TASK TO CARRY OUT:
The records follow. Print, word for word, the first line through the "COL = scene.collection" line.

****************************************

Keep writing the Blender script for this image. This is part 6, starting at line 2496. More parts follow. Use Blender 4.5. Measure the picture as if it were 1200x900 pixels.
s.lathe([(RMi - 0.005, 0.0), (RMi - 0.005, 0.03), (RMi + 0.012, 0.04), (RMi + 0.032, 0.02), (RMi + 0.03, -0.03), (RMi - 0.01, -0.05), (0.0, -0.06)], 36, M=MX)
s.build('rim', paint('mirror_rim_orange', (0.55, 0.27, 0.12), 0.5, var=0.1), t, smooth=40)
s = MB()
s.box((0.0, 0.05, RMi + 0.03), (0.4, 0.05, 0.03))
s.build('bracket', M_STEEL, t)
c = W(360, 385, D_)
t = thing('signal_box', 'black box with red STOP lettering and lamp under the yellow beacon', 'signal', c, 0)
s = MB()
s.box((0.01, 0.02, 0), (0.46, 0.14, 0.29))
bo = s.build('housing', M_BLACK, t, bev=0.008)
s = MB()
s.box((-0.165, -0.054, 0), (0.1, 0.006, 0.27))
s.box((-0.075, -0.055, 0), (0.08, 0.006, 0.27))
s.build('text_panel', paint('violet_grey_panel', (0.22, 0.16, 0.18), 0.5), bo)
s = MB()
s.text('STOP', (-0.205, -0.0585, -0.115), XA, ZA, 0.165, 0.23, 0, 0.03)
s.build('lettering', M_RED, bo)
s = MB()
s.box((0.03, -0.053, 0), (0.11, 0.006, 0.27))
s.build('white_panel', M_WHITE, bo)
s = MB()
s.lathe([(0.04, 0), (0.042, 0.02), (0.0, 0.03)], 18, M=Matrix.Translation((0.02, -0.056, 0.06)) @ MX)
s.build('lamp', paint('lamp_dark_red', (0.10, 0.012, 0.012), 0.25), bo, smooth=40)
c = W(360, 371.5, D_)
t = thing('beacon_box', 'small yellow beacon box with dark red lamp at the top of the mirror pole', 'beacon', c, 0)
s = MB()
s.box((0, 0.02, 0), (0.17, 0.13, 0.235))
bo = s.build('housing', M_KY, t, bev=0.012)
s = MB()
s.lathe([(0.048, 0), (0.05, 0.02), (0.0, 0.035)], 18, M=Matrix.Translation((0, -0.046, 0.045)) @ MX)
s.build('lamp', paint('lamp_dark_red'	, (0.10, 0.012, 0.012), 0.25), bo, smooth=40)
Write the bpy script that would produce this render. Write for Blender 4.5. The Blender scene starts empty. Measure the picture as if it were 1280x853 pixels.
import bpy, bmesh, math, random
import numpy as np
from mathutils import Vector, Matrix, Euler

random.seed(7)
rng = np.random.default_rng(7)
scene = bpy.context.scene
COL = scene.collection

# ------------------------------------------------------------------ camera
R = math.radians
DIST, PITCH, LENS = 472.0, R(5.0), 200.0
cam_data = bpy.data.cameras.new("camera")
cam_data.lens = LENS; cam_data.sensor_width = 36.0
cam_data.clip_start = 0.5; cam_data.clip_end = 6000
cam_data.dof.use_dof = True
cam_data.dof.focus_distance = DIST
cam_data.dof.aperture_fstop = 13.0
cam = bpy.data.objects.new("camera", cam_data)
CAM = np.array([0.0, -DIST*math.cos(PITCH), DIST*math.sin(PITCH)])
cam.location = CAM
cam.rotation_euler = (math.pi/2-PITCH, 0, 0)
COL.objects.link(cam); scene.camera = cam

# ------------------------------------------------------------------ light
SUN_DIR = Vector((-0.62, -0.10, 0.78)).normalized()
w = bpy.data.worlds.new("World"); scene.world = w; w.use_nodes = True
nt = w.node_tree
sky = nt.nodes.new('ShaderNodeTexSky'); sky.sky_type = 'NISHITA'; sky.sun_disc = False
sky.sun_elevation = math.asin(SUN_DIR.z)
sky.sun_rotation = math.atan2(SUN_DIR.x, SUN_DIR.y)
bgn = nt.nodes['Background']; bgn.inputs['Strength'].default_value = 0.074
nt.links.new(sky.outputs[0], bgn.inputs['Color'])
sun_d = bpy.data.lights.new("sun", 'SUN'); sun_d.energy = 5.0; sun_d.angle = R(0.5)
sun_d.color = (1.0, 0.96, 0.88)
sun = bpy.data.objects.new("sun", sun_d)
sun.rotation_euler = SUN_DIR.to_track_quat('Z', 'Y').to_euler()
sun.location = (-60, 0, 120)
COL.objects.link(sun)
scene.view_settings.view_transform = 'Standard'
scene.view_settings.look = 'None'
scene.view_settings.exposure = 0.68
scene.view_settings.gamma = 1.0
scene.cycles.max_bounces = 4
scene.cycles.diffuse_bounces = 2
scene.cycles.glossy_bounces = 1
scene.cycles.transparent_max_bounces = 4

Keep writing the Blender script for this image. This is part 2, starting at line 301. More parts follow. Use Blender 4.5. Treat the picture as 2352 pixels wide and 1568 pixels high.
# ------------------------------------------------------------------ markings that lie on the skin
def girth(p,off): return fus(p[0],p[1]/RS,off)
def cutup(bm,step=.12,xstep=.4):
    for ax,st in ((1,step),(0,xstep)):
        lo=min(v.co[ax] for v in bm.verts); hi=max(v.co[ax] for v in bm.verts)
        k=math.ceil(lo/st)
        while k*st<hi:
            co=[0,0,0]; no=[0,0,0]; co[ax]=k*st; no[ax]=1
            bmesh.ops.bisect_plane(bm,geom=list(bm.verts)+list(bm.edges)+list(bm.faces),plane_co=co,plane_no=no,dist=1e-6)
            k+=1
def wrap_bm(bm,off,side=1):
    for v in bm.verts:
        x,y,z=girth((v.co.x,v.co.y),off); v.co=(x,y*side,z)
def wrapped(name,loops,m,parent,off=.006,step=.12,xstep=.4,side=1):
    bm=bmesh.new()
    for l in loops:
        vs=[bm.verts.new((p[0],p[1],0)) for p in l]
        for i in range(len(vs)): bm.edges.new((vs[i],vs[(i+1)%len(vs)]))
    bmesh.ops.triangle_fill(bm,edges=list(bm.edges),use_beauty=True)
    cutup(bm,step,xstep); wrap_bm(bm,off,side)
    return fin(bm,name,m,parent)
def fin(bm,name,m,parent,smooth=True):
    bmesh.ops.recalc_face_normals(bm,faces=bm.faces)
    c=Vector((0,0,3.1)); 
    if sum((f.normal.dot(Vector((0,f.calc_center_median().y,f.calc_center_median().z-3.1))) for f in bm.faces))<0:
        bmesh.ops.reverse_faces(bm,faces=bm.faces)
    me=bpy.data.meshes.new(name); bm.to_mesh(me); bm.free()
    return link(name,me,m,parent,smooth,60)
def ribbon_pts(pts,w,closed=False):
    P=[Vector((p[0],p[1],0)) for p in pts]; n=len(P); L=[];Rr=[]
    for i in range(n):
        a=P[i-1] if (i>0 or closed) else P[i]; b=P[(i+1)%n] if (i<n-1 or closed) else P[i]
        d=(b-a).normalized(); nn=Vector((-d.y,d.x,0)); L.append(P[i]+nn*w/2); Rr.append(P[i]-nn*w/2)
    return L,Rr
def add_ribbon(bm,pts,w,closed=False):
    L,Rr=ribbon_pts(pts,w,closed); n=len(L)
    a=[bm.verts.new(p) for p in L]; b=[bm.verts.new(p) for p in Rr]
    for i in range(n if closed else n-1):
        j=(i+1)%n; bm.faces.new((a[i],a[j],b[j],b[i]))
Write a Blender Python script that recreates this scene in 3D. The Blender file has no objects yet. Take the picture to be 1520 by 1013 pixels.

****************************************

SOLUTION TO THIS TASK:
Keep writing the Blender script for this image. This is part 6, starting at line 2496. More parts follow. Use Blender 4.5. Measure the picture as if it were 1200x900 pixels.
s.lathe([(RMi - 0.005, 0.0), (RMi - 0.005, 0.03), (RMi + 0.012, 0.04), (RMi + 0.032, 0.02), (RMi + 0.03, -0.03), (RMi - 0.01, -0.05), (0.0, -0.06)], 36, M=MX)
s.build('rim', paint('mirror_rim_orange', (0.55, 0.27, 0.12), 0.5, var=0.1), t, smooth=40)
s = MB()
s.box((0.0, 0.05, RMi + 0.03), (0.4, 0.05, 0.03))
s.build('bracket', M_STEEL, t)
c = W(360, 385, D_)
t = thing('signal_box', 'black box with red STOP lettering and lamp under the yellow beacon', 'signal', c, 0)
s = MB()
s.box((0.01, 0.02, 0), (0.46, 0.14, 0.29))
bo = s.build('housing', M_BLACK, t, bev=0.008)
s = MB()
s.box((-0.165, -0.054, 0), (0.1, 0.006, 0.27))
s.box((-0.075, -0.055, 0), (0.08, 0.006, 0.27))
s.build('text_panel', paint('violet_grey_panel', (0.22, 0.16, 0.18), 0.5), bo)
s = MB()
s.text('STOP', (-0.205, -0.0585, -0.115), XA, ZA, 0.165, 0.23, 0, 0.03)
s.build('lettering', M_RED, bo)
s = MB()
s.box((0.03, -0.053, 0), (0.11, 0.006, 0.27))
s.build('white_panel', M_WHITE, bo)
s = MB()
s.lathe([(0.04, 0), (0.042, 0.02), (0.0, 0.03)], 18, M=Matrix.Translation((0.02, -0.056, 0.06)) @ MX)
s.build('lamp', paint('lamp_dark_red', (0.10, 0.012, 0.012), 0.25), bo, smooth=40)
c = W(360, 371.5, D_)
t = thing('beacon_box', 'small yellow beacon box with dark red lamp at the top of the mirror pole', 'beacon', c, 0)
s = MB()
s.box((0, 0.02, 0), (0.17, 0.13, 0.235))
bo = s.build('housing', M_KY, t, bev=0.012)
s = MB()
s.lathe([(0.048, 0), (0.05, 0.02), (0.0, 0.035)], 18, M=Matrix.Translation((0, -0.046, 0.045)) @ MX)
s.build('lamp', paint('lamp_dark_red'	, (0.10, 0.012, 0.012), 0.25), bo, smooth=40)
Write the bpy script that would produce this render. Write for Blender 4.5. The Blender scene starts empty. Measure the picture as if it were 1280x853 pixels.
import bpy, bmesh, math, random
import numpy as np
from mathutils import Vector, Matrix, Euler

random.seed(7)
rng = np.random.default_rng(7)
scene = bpy.context.scene
COL = scene.collection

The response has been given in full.